Jadi, investasi yang dibutuhkan untuk pengadaan sanitasi mencapai US$ 42,7 miliar. "Nilai investasi yang tidak sedikit," ujar Sudipto, Rabu (30/10). Menilik Rancangan Pembangunan Jangka Menengah 2010-2014, total dana yang dialokasikan untuk proyek sanitasi sebesar Rp 62,625 triliun, di mana di 2013 alokasi dana sebesar Rp 23,297 triliun. Dana ini dinilai kecil untuk meningkatkan pelayanan sanitasi di Indonesia. Karena itu, perlu alokasi dana yang lebih lagi untuk sanitasi.

Berbagai program sanitasi yang telah dijalankan pemerintah seperti Program Pengembangan Sanitasi Perkotaan (PPSP) perlu ditingkatkan. Program ini baik karena telah membantu ratusan pemerintah daerah dalam mempersiapkan strategi sanitasi kota. Total sekitar 1.700 sistem pengolahan air limbah terdesentralisasi telah dibangun dengan tambahan 4.000 sistem lagi yang direncanakan akan dibangun hingga tahun 2015. Peran Pemda minim

Selain soal dukungan pemerintah, sanitasi yang buruk di Indonesia ini juga disebabkan minimnya kesadaran masyarakat.

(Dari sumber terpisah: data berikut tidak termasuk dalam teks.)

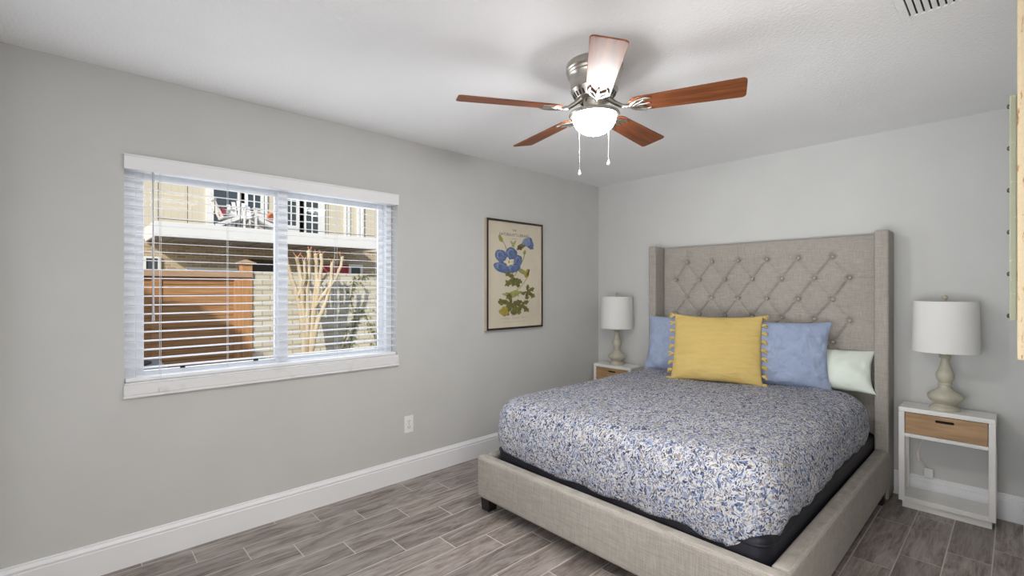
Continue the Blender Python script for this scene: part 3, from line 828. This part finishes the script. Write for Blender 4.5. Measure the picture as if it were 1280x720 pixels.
def duvf(p, i, k, n):
    kind = dprof[k][1]
    ang = i
    if kind == 'top':
        u = min(abs(p.x - DX0), abs(DX1 - p.x), abs(p.y - DY0)); z = ZT + .008 * min(1, max(0, (u - RD) / .35))
        z += .010 * noise.noise(Vector((p.x * 3, p.y * 3, 3))) + .004 * noise.noise(Vector((p.x * 9, p.y * 9, 1)))
        return Vector((p.x, p.y, z))
    nv = Vector((p.x - dcx, p.y - dcy, 0)); nv.x *= (abs(nv.x) > dhx - RD - .02); nv.y *= (abs(nv.y) > dhy - RD - .02)
    if nv.length > 0: nv.normalize()
    wob = noise.noise(Vector((p.x * 5, p.y * 5, 7.3)))
    if kind.startswith('arc'):
        a = float(kind[3:]); z = ZT - RD + RD * math.cos(a) + .010 * noise.noise(Vector((p.x * 3, p.y * 3, 3))) * math.cos(a)
        return Vector((p.x, p.y, z)) + nv * .010 * wob * math.sin(a)
    t = float(kind[4:]); zh = hemz(p); z0 = ZT - RD
    z = z0 + (zh - z0) * t
    w2_ = math.sin((p.x + p.y * 1.3) * 26 + 2 * noise.noise(Vector((p.x * 3, p.y * 3, 1)))) * .006
    q = p + nv * (.010 * wob * (1 - .3 * t) + .012 * math.sin(PI * t) + w2_ * t - .016 * t * t)
    q.x = min(q.x, 2.395)
    return Vector((q.x, q.y, z))
b = ringmesh(dcx, dcy, dhx, dhy, .19, [(d, ZT) for d, _ in dprof], duvf, n=26, m=60, close=(True, False))
dv = b.build('duvet', M['duvet'], None, smooth=70)
tag(dv, 'blue and taupe leaf print duvet spread over the bed', 'duvet')
so = dv.modifiers.new('thick', 'SOLIDIFY'); so.thickness = .012; so.offset = -1

# ------------------------------------------------------------------ pillows
def pillow_mesh(w, h, T, pinch=.05, seed=0, wr=.010, sag=.0, n=60, ear=.0, pipe=0, lowbulge=.15):
    b = MB(); vs = {}
    def edge(u, v):
        x = u * w / 2 * (1 - pinch * (1 - v * v) ** 1.0); z = v * h / 2 * (1 - pinch * (1 - u * u))
        c = (abs(u) ** 4) * (abs(v) ** 4)
        return x * (1 + ear * c), z * (1 + ear * c) - sag * (1 - u * u) * max(0, v)
    for side in (1, -1):
        for i in range(n + 1):
            for j in range(n + 1):
                u = math.sin((i / n - .5) * PI); v = math.sin((j / n - .5) * PI)
                on = i in (0, n) or j in (0, n)
                if side == -1 and on: vs[side, i, j] = vs[1, i, j]; continue
                x, z = edge(u, v)
                t = ((1 - u ** 2) * (1 - v ** 2)) ** .42 * T / 2 * (1 - lowbulge * v)
                wv = noise.noise(Vector((x * 9 + seed, z * 9, side * 3))) + .5 * noise.noise(Vector((x * 24 + seed, z * 17, side * 5)))
                # creases running in from the edges
                cr = math.sin(14 * math.atan2(z, x) + seed + 3 * noise.noise(Vector((x * 5, z * 5, seed)))) * (abs(u) ** 3 + abs(v) ** 3) * .35
                k = min(1, (1 - u * u) * (1 - v * v) * 6)
                y = side * t + (wv + cr) * wr * k * 1.0
                vs[side, i, j] = b.bm.verts.new((x, -y, z))
        for i in range(n):
            for j in range(n):
                b._f([vs[side, i, j], vs[side, i + 1, j], vs[side, i + 1, j + 1], vs[side, i, j + 1]])
    outline = [edge(math.sin((i / 40 - .5) * PI), -1) for i in range(40)] + [edge(1, math.sin((i / 40 - .5) * PI)) for i in range(40)] + [edge(math.sin((.5 - i / 40) * PI), 1) for i in range(40)] + [edge(-1, math.sin((.5 - i / 40) * PI)) for i in range(40)]
    return b, outline
def put(o, base_c, yaw, lean, h, roll=0):
    """base_c: the middle of the lower edge on the bed"""
    o.rotation_euler = (Matrix.Rotation(yaw, 3, 'Z') @ Matrix.Rotation(-lean, 3, 'X') @ Matrix.Rotation(roll, 3, 'Y')).to_euler()
    up = Matrix.Rotation(yaw, 3, 'Z') @ Matrix.Rotation(-lean, 3, 'X') @ Vector((0, 0, h / 2))
    o.location = Vector(base_c) + up
def pillow(name, label, m, w, h, T, base_c, yaw, lean, cat='pillow', piping=False, roll=0, **kw):
    t = thing(name, label, cat)
    b, outl = pillow_mesh(w, h, T, **kw)
    o = b.build('pillow_cover' if cat == 'pillow' else 'cushion_cover', m, t, smooth=80)
    if piping:
        p = MB(); pts = [(x, 0, z) for x, z in outl] + [(outl[0][0], 0, outl[0][1])]
        p.tube(pts, .005, 8, cap=False); p.build('piping', m, t, smooth=60)
    put(t, base_c, yaw, lean, h, roll)
    return t, outl
pillow('mint_pillow', 'pale mint green pillow at the right end of the headboard', M['mint'], .56, .285, .16, (2.083, -.270, .690), R(8), R(28), pinch=.03, seed=4, wr=.012, ear=.08)
pillow('blue_pillow', 'blue pillow leaning at the left end of the headboard', M['blue'], .64, .45, .17, (1.150, -.40, .695), R(11), R(17), piping=True, pinch=.035, seed=9, wr=.011, ear=.02)
pillow('blue_pillow', 'blue piped pillow between the yellow cushion and the mint pillow', M['blue'], .62, .445, .14, (1.850, -.425, .695), R(20), R(13), piping=True, pinch=.04, seed=21, wr=.016, ear=.06, roll=R(1))
yc, outl = pillow('yellow_cushion', 'square mustard yellow cushion with tasselled sides on the bed', M['yellow'], .60, .505, .16, (1.520, -.670, .700), R(18.5), R(22), cat='cushion', pinch=.025, seed=2, wr=.007, sag=.012, ear=.02, lowbulge=.3)
rt = random.Random(5)
def tassel(x, z, s, k):
    b = MB()
    b.tube([(x - s * .004, 0, z), (x + s * .008, 0, z)], [.005, .008], 8)
    b.sphere((x + s * .012, 0, z), .011, 8, 6, (1.0, .9, 1.1))
    for i in range(7):
        a = (i - 3) / 3; zz = a * .016 + rt.uniform(-.004, .004); yy = rt.uniform(-.012, .012)
        b.tube([(x + s * .012, 0, z), (x + s * .024, yy * .6, z + zz * .6 - .002), (x + s * rt.uniform(.030, .044), yy, z + zz - .008)], [.0065, .0065, .003], 6)
    b.build('tassel', M['yellow'], yc, smooth=70)
for s in (-1, 1):
    for k in range(9):
        v = -.98 + 1.96 * k / 8
        x = s * .60 / 2 * (1 - .025 * (1 - v * v)); tassel(x, v * .505 / 2, s, k)

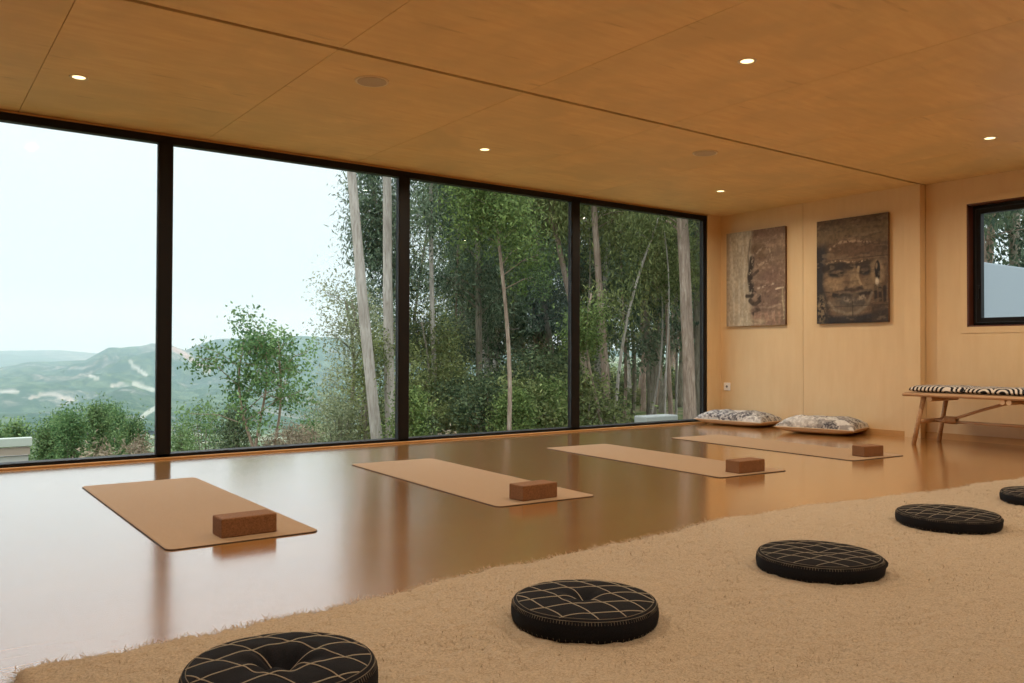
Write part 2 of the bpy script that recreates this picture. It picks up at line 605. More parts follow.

Spesialis Sanitasi Air Bank Dunia Irma Magdalena Setiono menjelaskan, anggapan masyarakat bahwa sanitasi adalah urusan masing-masing rumah tangga dan bukan urusan pemerintah perlu diubah.

Masyarakat perlu tahu bagaimana sanitasi yang baik. Dalam hal ini peran penting pemerintah daerah sangatlah perlu. "Pemda punya peraturan daerah tentang Izin Mendirikan Bangunan (IMB). IMB ada standar pembangunan septic tanks, namun belum ada aturan tentang septic tanks yang dibangun sesuai standar," jelas Irma. Minimnya peran pemerintah daerah ini pernah dikemukakan Direktur Permukiman dan Perumahan Bappenas Nugroho Tri Utomo.

Salah satu alasan yang menjadi penyebab rendahnya penyerapan sanitasi di daerah adalah karena anggaran infrastruktur dasar dalam APBD hanyalah 1%. Misalnya, kota Semarang Jawa Tengah. Hanya segelintir kota yang sudah tergolong tinggi tingkat infrastruktur dasarnya seperti Palembang, Banjarmasin, Surabaya, Malang, dan Bogor.

Hal ini, lanjut Nugroho, yang terus Bappenas dorong agar dapat ditingkatkan hingga 4%. Bukan apa-apa, apabila akses sanitasi ataupun air minum dapat diperoleh masyarakat maka tingkat produktivitas masyarakat dapat naik hingga 17% serta angka penyakit pun turun. Untuk RPJMN 2015-2019, pembahasan awal mengenai anggaran sanitasi mencapai Rp 350 triliun.